The Music Industry Is Cracking Down on ‘Fake Stream’ Operations In Brazil

Rio de Janeiro, Brazil. Photo Credit: Agustín Diaz

Though a São Paulo judge in late May removed all ISP blocks on YouTube stream-ripping websites, the music industry is continuing its separate crackdown on “fake stream” operations in Brazil.

The International Federation of the Phonographic Industry (IFPI) detailed the newest development in its long-running crusade against fake stream services – or those that artificially boost songs’ play totals on streaming platforms in exchange for payment – via a formal release that was shared with Digital Music News.

For additional context, the IFPI “and its Brazilian national group,” Pro-Música Brasil, successfully put 14 stream-manipulation operations out of commission last year, with several of the takedowns having occurred in October of 2020. Simultaneously, the IFPI in 2020 spearheaded a seemingly effective campaign against an array of fake-stream providers in Germany, and the all-encompassing effort has proceeded into 2021.

While the IFPI’s release concerning the latest in the initiative against Brazil-based streaming manipulators is light on details, it indicates that “more than 65 streaming manipulation services have been affected by these actions, including 10 sites that have shut down and 20 sites that have ceased to offer” fake streams, which cost labels and artists an estimated $300 million per year.

Plus, “35 listings for music streaming manipulation services were removed from the online marketplace Mercado Livre,” the text discloses. Buenos Aires, Argentina-headquartered e-commerce giant Mercado Libre (the company’s Portuguese name is “Mercado Livre”) announced in March that it would invest over $1.92 billion in its Brazilian operations in 2021 – two and a half times the amount that it invested in the nation of 211 million residents in 2020.
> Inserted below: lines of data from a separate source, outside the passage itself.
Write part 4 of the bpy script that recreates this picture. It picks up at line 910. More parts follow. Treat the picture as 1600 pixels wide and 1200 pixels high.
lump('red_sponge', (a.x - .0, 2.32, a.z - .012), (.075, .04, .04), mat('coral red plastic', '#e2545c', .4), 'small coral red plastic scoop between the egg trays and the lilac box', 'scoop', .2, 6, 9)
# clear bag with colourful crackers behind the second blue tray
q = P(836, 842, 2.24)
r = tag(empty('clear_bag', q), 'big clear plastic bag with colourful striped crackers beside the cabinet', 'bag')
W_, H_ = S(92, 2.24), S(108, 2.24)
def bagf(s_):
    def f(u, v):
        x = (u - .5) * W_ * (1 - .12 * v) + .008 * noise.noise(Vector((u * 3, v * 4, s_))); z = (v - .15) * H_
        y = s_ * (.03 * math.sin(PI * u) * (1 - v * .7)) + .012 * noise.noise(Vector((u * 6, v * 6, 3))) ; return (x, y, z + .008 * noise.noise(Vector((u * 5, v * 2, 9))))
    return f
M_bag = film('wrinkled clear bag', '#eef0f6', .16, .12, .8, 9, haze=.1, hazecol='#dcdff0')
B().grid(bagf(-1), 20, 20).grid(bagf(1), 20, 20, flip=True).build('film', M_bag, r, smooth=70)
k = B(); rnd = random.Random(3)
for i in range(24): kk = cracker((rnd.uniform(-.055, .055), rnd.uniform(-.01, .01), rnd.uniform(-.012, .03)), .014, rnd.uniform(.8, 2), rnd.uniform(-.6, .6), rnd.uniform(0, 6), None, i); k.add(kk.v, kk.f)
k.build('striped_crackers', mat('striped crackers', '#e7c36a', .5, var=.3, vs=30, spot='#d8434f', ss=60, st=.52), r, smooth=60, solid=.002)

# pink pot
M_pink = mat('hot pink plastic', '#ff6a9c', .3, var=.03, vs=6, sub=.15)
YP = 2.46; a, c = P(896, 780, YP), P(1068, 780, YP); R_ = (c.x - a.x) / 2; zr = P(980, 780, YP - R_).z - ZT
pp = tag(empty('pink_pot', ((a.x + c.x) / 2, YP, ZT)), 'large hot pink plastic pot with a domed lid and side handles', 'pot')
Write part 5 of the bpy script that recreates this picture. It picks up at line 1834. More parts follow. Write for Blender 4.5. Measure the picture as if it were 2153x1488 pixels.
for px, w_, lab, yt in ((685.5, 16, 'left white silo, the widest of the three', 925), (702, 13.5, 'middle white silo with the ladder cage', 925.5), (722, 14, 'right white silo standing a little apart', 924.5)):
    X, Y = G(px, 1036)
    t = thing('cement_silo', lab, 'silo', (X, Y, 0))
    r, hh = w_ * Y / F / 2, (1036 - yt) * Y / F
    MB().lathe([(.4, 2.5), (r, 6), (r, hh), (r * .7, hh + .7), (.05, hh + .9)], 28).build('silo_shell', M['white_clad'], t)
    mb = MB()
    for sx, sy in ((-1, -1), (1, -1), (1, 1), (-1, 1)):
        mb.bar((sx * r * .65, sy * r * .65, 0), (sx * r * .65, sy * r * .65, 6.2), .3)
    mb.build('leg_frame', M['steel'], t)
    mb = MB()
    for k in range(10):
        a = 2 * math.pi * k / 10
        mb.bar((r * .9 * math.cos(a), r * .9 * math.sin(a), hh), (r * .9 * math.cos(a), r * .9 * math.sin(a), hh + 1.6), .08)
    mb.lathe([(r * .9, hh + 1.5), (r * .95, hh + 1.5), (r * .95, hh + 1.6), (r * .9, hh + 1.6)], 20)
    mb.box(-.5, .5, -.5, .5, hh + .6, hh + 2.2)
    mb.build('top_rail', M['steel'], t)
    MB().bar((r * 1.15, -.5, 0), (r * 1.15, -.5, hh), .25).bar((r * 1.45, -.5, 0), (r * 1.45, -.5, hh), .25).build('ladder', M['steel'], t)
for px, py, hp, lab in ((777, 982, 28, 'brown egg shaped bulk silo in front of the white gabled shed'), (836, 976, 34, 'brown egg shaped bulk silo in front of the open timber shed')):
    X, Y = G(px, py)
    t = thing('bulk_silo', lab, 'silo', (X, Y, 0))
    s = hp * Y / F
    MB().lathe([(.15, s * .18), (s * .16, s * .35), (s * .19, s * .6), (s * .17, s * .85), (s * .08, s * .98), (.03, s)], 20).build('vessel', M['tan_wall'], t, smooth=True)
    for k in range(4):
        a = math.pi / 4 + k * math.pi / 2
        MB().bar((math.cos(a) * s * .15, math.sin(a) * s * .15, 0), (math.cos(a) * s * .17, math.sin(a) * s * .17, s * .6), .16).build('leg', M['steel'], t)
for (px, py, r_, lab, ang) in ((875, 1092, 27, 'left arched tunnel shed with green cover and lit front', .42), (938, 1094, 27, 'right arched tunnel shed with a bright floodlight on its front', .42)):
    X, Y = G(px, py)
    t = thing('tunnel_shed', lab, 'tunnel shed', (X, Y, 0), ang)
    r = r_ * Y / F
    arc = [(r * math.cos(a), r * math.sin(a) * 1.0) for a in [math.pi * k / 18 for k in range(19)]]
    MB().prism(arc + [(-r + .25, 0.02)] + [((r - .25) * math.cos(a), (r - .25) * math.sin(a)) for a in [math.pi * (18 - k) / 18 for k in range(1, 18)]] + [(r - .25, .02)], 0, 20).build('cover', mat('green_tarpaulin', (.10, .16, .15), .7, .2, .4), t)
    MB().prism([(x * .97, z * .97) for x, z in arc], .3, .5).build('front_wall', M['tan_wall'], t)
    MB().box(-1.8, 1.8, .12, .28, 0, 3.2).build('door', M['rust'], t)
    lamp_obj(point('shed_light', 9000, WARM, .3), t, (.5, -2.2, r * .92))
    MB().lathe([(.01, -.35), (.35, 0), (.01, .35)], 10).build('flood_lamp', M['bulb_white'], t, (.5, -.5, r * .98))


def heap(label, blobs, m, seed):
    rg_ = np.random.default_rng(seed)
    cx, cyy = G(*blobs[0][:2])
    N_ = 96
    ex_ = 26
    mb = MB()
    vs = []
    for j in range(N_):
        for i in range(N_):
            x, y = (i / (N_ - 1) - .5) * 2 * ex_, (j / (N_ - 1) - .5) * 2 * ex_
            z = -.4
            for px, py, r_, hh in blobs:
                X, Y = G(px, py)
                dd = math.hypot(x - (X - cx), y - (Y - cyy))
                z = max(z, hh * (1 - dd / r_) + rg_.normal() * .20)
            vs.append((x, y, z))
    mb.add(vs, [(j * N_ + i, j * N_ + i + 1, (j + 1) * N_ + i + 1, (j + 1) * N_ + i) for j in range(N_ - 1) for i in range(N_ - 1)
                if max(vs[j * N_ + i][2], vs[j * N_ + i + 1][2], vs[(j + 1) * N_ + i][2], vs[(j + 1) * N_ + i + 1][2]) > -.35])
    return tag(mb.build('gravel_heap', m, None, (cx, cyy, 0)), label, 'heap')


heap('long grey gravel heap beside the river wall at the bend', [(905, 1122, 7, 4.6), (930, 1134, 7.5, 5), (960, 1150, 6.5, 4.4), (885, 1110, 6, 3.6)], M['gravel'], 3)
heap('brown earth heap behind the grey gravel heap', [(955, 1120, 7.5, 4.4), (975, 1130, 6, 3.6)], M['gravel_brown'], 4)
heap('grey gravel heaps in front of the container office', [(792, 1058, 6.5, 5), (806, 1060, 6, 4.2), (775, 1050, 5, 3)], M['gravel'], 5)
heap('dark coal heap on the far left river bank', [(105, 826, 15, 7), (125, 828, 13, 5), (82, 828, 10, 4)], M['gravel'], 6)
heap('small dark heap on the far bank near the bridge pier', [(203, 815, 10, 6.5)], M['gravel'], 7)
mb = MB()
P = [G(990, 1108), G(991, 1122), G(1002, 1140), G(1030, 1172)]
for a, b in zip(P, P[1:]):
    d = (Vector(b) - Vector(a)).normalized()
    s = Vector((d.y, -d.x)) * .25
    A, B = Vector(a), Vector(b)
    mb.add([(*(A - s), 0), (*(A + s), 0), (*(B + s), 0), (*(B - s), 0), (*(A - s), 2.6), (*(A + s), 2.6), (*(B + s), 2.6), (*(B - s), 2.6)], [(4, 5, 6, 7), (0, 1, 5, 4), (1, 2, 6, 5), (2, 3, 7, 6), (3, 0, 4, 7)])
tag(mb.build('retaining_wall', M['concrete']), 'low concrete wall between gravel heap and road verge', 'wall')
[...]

Addressing the development in a statement, IFPI chief executive Frances Moore said: “Streaming manipulation has no place in music; we continue to tackle it globally. Pro-Música Brasil, APDIF and Cyber Gaeco have achieved a fantastic result, which supports the continued growth and development of Brazil’s thriving legitimate digital music market.”

Regarding the latter point (and the years-long focus on fake streams in Brazil), the IFPI relayed in its 2020 Global Music Report that Latin America had achieved 15.9 percent year-over-year growth. And Brazil, as the largest music market in the region, generated 84.1 percent of revenue from streaming. The global music industry, for its part, grew by 7.4 percent YoY and secured 62 percent of total revenue from streaming.

Worth noting on the artificial-stream front is that Spotify kicked off 2021 by removing hundreds of thousands of indie tracks for alleged fake-stream violations – but many of the involved artists denied utilizing stream-manipulation services. Around the same time, the continued streaming success (and royalty earnings) of “white noise” tracks prompted some to ask whether it’d be easier to make money with background “music” as opposed to proper songs. Finally, late May of 2021 saw BTS fans accuse Spotify of deliberately undercounting “Butter” streams.